• [Material provided]
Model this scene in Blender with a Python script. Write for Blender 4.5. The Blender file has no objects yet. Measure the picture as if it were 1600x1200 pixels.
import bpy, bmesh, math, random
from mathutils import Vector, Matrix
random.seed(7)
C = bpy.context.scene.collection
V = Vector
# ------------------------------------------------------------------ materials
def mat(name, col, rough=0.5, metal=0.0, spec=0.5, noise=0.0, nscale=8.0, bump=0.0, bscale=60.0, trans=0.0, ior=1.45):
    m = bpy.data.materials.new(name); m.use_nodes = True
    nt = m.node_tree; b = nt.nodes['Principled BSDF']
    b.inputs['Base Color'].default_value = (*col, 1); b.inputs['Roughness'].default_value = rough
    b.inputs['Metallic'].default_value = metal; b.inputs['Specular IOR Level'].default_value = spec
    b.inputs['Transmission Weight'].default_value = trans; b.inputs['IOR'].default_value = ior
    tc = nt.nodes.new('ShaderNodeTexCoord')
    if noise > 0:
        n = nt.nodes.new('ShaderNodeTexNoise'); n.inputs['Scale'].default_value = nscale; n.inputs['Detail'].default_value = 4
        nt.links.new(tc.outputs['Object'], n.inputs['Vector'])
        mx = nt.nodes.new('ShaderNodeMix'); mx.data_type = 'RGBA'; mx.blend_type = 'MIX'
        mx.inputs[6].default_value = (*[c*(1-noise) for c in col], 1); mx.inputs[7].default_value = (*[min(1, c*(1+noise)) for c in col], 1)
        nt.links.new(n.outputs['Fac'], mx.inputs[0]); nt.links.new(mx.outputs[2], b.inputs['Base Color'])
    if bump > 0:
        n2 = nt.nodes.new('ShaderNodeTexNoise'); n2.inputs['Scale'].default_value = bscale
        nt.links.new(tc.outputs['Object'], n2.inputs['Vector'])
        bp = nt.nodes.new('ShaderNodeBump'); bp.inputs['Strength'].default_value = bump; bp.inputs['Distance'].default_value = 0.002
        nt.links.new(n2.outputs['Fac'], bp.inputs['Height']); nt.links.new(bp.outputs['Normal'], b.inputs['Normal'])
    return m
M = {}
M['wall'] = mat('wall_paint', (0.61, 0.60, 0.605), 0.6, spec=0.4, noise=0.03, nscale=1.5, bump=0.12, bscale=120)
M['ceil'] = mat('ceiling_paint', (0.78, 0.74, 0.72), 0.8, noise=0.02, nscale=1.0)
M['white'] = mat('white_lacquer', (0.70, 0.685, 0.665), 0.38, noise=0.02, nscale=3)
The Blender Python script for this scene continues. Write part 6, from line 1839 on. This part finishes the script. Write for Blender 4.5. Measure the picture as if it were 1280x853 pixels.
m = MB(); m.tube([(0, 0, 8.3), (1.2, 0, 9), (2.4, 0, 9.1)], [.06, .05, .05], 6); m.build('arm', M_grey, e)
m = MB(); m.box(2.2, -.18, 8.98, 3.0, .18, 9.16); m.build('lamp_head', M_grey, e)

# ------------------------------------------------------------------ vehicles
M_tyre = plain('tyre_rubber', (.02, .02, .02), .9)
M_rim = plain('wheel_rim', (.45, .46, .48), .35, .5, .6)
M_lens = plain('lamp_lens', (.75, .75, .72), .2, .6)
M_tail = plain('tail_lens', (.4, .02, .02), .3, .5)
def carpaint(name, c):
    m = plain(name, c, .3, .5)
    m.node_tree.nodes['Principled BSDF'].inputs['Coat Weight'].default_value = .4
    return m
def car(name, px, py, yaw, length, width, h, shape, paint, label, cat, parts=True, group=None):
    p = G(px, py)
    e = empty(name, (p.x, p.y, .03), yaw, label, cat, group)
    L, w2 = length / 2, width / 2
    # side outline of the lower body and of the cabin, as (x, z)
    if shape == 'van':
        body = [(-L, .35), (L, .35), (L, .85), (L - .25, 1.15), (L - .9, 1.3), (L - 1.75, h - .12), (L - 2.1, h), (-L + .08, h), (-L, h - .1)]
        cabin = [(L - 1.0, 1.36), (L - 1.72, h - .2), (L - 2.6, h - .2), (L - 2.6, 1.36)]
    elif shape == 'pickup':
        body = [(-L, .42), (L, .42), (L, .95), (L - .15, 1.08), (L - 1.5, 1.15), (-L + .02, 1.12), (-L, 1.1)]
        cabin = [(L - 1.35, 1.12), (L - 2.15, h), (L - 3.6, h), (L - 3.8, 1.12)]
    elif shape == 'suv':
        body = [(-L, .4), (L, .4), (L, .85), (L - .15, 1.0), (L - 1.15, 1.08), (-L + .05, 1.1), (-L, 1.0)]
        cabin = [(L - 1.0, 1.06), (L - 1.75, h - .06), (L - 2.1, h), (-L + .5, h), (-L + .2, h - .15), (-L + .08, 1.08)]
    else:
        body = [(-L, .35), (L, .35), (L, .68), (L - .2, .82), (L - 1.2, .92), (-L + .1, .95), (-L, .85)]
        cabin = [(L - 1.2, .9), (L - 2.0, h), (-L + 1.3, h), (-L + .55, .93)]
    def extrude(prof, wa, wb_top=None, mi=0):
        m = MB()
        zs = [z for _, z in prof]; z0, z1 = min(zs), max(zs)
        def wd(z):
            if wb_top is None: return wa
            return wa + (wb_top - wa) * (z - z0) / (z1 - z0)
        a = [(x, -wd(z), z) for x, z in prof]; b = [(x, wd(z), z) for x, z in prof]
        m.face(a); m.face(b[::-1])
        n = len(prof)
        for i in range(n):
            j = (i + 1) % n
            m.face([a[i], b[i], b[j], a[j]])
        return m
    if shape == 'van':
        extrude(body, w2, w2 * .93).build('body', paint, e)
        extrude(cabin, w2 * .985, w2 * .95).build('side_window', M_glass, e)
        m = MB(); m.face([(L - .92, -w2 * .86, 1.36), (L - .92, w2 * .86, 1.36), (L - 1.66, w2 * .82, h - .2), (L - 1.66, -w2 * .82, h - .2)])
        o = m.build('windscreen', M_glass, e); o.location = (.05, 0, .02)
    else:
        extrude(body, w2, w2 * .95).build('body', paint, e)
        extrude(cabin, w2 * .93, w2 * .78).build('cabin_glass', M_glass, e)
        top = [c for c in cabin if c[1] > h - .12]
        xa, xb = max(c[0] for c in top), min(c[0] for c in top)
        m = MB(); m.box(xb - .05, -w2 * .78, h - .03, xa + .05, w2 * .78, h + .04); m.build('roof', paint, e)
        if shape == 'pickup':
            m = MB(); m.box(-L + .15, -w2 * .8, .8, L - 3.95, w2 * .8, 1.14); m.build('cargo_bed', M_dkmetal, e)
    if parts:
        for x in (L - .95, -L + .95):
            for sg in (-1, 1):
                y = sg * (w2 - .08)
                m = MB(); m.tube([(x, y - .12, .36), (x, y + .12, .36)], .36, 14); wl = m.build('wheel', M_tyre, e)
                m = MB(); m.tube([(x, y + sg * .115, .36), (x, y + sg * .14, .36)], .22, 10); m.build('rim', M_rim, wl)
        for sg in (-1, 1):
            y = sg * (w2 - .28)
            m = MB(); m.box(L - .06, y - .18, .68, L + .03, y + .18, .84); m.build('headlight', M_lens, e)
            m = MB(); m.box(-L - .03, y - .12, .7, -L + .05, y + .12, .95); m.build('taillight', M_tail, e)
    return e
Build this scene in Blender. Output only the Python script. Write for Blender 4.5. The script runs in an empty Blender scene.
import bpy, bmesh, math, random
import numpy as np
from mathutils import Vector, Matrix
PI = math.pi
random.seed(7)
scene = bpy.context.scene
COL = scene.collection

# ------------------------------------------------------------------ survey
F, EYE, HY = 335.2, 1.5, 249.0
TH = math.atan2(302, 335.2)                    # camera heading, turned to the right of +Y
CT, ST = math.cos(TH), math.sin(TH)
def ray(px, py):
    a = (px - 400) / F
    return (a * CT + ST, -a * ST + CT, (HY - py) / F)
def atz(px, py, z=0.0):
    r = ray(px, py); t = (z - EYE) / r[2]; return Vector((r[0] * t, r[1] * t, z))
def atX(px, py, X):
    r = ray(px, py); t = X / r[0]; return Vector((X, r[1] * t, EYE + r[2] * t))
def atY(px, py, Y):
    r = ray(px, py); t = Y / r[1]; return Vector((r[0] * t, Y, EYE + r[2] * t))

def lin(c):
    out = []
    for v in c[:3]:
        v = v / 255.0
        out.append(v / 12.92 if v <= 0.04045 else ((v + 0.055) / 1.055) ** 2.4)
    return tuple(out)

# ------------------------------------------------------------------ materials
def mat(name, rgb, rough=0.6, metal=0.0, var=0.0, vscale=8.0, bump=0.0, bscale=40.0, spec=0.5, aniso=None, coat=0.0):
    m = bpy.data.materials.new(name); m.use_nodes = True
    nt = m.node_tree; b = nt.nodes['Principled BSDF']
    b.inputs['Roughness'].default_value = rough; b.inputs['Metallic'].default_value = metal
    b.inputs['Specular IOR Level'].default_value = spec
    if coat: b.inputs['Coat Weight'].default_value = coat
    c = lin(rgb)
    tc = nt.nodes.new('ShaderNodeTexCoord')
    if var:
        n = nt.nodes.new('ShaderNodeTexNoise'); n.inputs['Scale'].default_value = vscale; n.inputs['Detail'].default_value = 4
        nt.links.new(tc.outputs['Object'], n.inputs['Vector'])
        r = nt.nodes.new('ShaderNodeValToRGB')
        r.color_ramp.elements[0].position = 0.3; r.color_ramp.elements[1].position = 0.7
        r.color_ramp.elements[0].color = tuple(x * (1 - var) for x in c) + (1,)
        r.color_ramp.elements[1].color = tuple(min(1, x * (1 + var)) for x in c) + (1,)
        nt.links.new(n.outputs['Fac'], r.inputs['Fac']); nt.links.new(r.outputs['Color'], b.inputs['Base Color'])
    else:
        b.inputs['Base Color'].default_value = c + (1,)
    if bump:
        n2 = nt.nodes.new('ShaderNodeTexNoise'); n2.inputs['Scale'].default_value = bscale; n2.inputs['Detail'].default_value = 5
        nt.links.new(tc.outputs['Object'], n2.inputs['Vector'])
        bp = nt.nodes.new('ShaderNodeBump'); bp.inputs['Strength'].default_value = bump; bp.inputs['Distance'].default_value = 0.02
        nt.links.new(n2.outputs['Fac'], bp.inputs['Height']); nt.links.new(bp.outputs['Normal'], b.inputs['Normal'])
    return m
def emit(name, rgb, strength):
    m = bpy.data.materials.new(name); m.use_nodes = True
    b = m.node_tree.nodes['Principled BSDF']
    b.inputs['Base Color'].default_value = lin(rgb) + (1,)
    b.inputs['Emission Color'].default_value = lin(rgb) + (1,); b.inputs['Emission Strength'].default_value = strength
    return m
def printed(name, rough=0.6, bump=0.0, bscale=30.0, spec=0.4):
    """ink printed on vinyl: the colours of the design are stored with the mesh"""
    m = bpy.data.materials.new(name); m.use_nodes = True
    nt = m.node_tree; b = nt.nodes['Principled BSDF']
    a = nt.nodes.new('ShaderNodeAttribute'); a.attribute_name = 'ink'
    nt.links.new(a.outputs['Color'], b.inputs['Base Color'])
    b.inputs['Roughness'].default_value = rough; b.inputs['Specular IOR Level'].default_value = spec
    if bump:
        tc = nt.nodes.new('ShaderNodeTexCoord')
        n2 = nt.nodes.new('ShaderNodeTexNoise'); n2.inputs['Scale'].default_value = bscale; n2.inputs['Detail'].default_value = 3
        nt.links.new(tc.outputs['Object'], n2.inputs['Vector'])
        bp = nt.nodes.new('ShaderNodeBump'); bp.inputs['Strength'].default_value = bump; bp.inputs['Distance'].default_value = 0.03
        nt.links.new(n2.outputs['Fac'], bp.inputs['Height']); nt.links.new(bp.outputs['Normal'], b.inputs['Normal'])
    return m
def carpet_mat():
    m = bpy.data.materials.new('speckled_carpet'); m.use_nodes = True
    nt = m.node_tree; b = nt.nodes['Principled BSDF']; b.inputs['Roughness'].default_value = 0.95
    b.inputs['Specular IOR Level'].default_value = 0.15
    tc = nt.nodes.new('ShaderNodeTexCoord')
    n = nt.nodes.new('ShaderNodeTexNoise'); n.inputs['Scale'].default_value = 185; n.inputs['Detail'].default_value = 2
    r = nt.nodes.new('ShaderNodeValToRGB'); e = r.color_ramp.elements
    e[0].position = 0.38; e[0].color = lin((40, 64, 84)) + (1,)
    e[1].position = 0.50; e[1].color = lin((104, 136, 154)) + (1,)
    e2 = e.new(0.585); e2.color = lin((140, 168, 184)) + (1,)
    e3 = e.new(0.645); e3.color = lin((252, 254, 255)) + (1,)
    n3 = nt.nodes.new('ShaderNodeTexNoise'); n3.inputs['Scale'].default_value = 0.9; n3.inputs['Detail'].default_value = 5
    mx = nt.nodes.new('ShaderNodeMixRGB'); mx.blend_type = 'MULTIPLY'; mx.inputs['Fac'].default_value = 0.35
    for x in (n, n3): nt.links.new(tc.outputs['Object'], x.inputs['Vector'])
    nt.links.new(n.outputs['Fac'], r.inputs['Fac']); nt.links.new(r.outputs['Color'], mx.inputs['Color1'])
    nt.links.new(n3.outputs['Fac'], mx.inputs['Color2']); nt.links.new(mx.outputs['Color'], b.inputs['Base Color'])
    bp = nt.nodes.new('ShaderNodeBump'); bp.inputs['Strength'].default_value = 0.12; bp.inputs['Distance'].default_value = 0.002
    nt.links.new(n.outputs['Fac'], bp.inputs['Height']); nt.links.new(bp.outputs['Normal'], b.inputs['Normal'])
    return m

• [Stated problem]
Copy out exactly the lines from the one containing "Build this scene" to the one containing "return tuple(out)", both ends inclusive.

• [Response to this exercise]
Build this scene in Blender. Output only the Python script. Write for Blender 4.5. The script runs in an empty Blender scene.
import bpy, bmesh, math, random
import numpy as np
from mathutils import Vector, Matrix
PI = math.pi
random.seed(7)
scene = bpy.context.scene
COL = scene.collection

# ------------------------------------------------------------------ survey
F, EYE, HY = 335.2, 1.5, 249.0
TH = math.atan2(302, 335.2)                    # camera heading, turned to the right of +Y
CT, ST = math.cos(TH), math.sin(TH)
def ray(px, py):
    a = (px - 400) / F
    return (a * CT + ST, -a * ST + CT, (HY - py) / F)
def atz(px, py, z=0.0):
    r = ray(px, py); t = (z - EYE) / r[2]; return Vector((r[0] * t, r[1] * t, z))
def atX(px, py, X):
    r = ray(px, py); t = X / r[0]; return Vector((X, r[1] * t, EYE + r[2] * t))
def atY(px, py, Y):
    r = ray(px, py); t = Y / r[1]; return Vector((r[0] * t, Y, EYE + r[2] * t))

def lin(c):
    out = []
    for v in c[:3]:
        v = v / 255.0
        out.append(v / 12.92 if v <= 0.04045 else ((v + 0.055) / 1.055) ** 2.4)
    return tuple(out)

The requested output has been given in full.